Keep only the lines of the listing that include the word "pixels", and copy them.
-.-.-
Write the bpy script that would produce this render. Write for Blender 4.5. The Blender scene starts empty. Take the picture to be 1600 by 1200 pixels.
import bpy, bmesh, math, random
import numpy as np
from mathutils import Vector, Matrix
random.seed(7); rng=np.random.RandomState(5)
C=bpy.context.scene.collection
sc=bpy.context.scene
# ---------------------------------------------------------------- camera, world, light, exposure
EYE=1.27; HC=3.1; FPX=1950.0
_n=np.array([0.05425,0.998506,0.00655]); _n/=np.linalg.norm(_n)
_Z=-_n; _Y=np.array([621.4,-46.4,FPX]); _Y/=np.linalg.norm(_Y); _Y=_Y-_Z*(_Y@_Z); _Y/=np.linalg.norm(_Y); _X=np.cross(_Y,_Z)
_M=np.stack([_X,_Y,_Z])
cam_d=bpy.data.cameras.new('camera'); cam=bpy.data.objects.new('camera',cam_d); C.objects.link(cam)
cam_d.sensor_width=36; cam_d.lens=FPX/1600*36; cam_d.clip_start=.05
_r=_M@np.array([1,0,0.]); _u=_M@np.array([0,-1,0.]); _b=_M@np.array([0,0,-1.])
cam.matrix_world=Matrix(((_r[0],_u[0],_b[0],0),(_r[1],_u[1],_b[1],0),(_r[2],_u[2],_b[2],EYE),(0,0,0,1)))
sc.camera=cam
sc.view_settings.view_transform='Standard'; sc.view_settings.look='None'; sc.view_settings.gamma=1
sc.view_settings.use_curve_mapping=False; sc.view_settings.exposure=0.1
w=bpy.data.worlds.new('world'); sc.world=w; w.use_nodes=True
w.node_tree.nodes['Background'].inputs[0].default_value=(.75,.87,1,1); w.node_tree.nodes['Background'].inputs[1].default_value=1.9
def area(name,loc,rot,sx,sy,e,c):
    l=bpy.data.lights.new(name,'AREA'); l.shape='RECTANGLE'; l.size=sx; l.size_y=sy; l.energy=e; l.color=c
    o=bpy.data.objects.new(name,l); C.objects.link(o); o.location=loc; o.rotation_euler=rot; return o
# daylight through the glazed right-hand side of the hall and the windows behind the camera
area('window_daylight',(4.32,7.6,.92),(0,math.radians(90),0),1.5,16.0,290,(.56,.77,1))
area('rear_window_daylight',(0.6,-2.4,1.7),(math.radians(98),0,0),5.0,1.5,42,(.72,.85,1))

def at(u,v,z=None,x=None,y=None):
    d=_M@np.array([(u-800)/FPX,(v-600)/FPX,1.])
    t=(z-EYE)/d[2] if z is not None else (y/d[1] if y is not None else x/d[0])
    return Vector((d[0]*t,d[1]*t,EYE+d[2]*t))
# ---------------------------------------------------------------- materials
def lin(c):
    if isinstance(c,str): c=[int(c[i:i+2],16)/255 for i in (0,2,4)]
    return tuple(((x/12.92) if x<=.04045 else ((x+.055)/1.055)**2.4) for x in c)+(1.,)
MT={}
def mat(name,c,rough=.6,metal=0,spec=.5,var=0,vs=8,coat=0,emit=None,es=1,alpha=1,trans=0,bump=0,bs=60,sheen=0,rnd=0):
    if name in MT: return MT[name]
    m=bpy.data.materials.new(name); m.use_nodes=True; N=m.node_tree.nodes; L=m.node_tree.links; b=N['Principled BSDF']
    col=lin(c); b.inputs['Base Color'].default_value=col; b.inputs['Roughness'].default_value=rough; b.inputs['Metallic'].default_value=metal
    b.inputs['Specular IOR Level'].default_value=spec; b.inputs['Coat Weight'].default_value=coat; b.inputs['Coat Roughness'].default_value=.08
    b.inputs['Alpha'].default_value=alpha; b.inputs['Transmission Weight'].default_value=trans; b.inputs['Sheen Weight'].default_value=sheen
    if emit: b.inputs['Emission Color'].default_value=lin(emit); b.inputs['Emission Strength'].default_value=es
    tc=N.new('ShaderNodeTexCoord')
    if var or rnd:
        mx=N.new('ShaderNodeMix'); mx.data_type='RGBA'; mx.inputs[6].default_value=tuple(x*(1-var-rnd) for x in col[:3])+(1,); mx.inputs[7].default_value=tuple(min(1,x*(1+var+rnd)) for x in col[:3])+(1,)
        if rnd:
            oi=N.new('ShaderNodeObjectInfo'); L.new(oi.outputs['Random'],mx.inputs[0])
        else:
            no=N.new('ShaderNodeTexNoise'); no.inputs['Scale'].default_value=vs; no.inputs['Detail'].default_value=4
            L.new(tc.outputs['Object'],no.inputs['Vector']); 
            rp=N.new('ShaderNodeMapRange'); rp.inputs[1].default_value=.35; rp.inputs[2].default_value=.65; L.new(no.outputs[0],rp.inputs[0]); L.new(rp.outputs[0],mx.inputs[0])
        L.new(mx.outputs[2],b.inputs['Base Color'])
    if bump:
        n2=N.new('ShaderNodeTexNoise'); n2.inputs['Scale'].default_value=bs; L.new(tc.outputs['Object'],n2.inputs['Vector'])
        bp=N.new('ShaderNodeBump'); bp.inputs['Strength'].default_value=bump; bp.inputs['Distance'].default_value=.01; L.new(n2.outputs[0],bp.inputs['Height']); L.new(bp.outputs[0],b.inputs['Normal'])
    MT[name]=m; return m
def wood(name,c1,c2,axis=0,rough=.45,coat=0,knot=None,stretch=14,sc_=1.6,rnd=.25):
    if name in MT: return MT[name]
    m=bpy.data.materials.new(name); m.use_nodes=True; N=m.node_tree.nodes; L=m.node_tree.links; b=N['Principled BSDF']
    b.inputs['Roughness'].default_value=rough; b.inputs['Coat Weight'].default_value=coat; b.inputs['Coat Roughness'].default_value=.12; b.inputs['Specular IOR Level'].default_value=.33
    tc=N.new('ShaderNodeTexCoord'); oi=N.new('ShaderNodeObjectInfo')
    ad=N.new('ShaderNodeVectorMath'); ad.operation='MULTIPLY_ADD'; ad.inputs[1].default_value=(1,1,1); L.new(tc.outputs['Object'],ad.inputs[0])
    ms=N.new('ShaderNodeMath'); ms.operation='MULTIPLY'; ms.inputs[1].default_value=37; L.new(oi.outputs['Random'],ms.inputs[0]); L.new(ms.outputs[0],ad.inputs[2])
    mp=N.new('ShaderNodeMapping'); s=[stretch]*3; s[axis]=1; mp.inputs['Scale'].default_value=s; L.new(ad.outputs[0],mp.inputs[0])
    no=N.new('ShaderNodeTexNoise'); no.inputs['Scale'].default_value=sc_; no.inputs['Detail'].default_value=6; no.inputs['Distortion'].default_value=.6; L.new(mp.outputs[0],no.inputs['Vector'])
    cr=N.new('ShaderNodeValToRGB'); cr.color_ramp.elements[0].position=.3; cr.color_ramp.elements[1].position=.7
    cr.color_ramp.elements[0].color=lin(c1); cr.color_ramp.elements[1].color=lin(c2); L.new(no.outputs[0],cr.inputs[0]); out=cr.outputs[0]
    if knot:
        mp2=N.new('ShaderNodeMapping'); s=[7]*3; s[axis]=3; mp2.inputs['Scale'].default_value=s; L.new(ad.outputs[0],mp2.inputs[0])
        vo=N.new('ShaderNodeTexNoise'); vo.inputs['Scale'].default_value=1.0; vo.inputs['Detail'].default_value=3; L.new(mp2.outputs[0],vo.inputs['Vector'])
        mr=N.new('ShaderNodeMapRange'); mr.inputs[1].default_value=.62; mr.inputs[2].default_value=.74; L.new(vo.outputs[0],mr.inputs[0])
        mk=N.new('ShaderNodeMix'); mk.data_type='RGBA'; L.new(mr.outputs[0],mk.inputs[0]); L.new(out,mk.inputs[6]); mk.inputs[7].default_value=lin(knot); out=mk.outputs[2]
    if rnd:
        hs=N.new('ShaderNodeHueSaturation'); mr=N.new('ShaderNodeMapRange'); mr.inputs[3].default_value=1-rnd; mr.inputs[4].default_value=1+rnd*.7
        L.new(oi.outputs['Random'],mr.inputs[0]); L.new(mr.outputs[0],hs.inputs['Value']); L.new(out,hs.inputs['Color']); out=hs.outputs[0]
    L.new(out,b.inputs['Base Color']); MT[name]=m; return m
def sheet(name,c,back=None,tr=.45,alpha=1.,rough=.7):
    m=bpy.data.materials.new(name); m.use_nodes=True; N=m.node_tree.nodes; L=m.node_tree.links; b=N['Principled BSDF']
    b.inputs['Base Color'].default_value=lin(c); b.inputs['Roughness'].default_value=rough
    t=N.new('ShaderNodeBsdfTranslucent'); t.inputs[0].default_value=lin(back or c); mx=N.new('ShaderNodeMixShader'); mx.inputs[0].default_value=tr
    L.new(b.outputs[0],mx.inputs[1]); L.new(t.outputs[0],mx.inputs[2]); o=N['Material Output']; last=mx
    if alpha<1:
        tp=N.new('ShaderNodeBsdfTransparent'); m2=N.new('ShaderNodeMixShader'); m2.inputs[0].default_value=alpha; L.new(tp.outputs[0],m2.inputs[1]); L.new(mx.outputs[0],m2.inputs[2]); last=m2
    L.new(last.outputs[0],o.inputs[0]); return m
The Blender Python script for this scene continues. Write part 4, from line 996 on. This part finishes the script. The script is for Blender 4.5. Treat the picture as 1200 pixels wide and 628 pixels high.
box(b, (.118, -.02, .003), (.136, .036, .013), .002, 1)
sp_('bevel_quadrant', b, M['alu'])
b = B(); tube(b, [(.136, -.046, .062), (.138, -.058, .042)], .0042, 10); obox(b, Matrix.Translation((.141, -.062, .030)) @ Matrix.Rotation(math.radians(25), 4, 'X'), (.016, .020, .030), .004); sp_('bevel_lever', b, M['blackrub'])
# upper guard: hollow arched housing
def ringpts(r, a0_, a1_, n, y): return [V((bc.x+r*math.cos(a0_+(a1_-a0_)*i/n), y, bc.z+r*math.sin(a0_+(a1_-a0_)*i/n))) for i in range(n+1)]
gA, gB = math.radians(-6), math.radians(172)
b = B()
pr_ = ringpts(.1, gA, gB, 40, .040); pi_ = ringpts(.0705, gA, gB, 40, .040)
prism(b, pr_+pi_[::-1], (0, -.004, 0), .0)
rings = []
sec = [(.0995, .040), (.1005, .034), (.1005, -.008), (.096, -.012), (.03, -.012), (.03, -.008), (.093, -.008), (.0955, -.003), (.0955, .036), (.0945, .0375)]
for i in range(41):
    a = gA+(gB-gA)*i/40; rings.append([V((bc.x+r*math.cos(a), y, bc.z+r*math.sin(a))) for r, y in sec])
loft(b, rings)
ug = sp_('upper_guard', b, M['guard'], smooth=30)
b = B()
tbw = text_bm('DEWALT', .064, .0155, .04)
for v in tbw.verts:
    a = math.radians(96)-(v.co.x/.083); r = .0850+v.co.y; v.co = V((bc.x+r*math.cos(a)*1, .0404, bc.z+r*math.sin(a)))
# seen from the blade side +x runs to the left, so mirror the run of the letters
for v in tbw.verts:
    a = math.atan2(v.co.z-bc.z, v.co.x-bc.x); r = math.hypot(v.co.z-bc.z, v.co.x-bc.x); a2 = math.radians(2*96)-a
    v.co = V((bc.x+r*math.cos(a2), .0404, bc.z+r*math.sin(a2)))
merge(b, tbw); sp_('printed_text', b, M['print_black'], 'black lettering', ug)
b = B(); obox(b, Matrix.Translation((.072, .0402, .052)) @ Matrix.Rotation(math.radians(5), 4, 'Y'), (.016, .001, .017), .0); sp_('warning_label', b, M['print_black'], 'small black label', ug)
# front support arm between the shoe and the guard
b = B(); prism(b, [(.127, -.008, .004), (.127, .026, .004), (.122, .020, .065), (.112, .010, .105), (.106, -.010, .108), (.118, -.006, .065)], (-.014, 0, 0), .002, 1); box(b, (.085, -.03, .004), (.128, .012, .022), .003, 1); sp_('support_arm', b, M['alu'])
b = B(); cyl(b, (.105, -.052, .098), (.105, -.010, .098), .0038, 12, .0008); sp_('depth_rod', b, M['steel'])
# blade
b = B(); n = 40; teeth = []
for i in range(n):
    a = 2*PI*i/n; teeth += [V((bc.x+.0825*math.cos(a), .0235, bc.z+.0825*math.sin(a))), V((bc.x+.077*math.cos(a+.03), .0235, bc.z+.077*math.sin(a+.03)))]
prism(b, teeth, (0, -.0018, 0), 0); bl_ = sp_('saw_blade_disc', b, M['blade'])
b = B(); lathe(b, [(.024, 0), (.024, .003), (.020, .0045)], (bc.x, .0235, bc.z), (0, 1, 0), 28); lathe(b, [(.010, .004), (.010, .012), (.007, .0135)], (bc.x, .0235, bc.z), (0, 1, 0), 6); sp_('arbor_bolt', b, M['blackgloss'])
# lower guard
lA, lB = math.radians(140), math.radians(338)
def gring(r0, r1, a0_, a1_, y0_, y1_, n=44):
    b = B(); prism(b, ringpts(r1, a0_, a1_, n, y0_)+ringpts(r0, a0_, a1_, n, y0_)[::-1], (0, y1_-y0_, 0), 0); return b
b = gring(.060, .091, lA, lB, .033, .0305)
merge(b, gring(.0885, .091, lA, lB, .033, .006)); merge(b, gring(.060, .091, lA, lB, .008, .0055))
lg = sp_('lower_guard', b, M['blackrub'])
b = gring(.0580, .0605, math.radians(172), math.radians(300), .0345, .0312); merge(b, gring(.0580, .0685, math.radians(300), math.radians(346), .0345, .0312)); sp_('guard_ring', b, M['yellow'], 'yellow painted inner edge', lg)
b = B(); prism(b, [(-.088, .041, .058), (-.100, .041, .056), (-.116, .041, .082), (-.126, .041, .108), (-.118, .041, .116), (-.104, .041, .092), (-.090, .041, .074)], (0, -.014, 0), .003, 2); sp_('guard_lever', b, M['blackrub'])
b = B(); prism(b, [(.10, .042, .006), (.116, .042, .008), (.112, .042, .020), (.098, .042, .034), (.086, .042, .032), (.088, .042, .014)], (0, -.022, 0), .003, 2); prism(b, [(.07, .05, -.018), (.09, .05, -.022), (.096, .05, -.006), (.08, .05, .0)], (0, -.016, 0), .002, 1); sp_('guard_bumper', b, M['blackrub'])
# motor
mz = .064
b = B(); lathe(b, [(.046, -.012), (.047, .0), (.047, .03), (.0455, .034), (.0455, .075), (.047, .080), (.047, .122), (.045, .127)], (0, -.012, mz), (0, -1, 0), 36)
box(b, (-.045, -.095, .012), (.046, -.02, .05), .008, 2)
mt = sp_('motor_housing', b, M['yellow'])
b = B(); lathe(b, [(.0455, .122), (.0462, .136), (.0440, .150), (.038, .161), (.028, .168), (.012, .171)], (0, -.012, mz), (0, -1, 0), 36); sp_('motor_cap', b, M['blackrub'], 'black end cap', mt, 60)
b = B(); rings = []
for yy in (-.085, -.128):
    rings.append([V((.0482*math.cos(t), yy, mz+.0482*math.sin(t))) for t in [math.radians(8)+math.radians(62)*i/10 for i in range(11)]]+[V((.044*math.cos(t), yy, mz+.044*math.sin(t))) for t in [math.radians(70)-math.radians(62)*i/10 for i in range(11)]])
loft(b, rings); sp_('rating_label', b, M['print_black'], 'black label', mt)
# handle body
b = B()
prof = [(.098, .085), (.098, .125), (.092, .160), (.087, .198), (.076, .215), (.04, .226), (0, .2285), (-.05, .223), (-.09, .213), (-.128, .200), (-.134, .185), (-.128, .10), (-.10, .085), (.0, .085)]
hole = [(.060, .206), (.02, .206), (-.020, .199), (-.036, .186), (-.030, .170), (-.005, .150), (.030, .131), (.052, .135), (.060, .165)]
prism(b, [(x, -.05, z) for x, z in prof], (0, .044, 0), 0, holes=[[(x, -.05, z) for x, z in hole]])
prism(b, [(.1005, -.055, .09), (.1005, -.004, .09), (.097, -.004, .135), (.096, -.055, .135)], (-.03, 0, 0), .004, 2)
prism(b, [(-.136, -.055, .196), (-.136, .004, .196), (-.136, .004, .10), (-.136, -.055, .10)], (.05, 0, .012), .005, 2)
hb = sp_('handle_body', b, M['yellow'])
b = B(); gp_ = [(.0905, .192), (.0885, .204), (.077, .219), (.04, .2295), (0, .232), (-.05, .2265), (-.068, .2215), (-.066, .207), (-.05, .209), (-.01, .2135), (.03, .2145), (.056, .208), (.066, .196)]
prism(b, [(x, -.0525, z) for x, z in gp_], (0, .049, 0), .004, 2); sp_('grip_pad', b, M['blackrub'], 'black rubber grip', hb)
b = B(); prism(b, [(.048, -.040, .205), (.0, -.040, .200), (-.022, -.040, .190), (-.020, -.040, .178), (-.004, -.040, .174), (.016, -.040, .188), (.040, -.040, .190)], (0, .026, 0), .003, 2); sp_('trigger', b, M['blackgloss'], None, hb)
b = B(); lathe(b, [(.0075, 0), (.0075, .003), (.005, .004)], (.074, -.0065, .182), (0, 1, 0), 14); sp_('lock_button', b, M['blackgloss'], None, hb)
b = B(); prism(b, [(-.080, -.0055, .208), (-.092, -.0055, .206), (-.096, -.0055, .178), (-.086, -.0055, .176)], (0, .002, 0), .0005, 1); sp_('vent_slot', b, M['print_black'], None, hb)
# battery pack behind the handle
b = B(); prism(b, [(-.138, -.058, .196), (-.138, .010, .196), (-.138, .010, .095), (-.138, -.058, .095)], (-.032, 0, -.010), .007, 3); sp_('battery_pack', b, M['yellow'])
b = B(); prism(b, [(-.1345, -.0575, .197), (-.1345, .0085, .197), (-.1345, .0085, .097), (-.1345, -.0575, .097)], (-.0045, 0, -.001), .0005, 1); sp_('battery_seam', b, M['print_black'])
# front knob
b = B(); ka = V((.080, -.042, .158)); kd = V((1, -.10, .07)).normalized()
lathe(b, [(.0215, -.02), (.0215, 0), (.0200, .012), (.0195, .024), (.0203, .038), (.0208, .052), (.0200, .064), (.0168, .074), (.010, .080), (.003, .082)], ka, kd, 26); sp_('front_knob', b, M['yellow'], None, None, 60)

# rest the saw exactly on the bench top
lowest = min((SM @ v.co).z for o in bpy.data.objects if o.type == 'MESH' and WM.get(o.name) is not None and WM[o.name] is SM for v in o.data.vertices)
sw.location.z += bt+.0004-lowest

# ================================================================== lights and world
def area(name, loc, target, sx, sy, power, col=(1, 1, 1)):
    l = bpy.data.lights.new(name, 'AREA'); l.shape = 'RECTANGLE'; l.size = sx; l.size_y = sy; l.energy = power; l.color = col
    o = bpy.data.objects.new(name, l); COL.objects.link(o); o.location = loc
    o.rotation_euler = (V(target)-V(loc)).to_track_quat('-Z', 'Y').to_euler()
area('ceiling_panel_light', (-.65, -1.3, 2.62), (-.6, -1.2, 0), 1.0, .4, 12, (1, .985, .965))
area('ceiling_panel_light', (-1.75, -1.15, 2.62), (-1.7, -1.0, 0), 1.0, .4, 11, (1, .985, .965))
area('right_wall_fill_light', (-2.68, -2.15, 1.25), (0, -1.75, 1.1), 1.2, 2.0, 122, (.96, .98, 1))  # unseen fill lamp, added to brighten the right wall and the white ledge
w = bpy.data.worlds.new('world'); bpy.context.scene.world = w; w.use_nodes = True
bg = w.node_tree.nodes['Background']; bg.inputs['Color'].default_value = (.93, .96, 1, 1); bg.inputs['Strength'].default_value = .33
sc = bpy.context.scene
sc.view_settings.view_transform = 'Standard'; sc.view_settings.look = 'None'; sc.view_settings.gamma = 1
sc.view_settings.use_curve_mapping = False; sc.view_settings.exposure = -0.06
-.-.-
> [Result of the exercise]
Write the bpy script that would produce this render. Write for Blender 4.5. The Blender scene starts empty. Take the picture to be 1600 by 1200 pixels.
The Blender Python script for this scene continues. Write part 4, from line 996 on. This part finishes the script. The script is for Blender 4.5. Treat the picture as 1200 pixels wide and 628 pixels high.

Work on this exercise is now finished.